I understand native threads can be assigned by OS to multi-cores. Can someone explain that why green threads can not run on multi-cores?
It is my understanding that one of the important goals of green threads is that they are managed completely by the software/VM without operating system intervention. It is the OS that helps "normal" threads fork the virtual processes and run them in parallel on multiple processors. The operating system sees multiple green-threads as a single thread to be scheduled on a single processor.
To quote from the wikipedia definition:
Green threads emulate multithreaded environments without relying on any native OS capabilities, and they are managed in user space instead of kernel space, enabling them to work in environments that do not have native thread support.
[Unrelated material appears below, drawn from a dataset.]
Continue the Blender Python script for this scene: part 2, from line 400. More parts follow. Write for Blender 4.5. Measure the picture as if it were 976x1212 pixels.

Running in a single processor has some important benefits to green-threads including no cached memory synchronization issues, faster startup, better overall synchronization performance. Most of these benefits are only possible if they are running in the same CPU.
Edit:
There have been lot of discussions about Erlang's and other languages use of multiple processors in their "green thread" implementations. I would argue that even if the word "green" is used by the language to describe these, they violate the classic definition. Certainly the terms are getting muddy but many are describing Erlang's threads as "green processes" to differentiate. They are definitely lightweight but the concepts and definition of "green threads" should not change even when there are overlapping but different implementations. I have yet to find the Erlang documentation describe their threading paradigm as "green".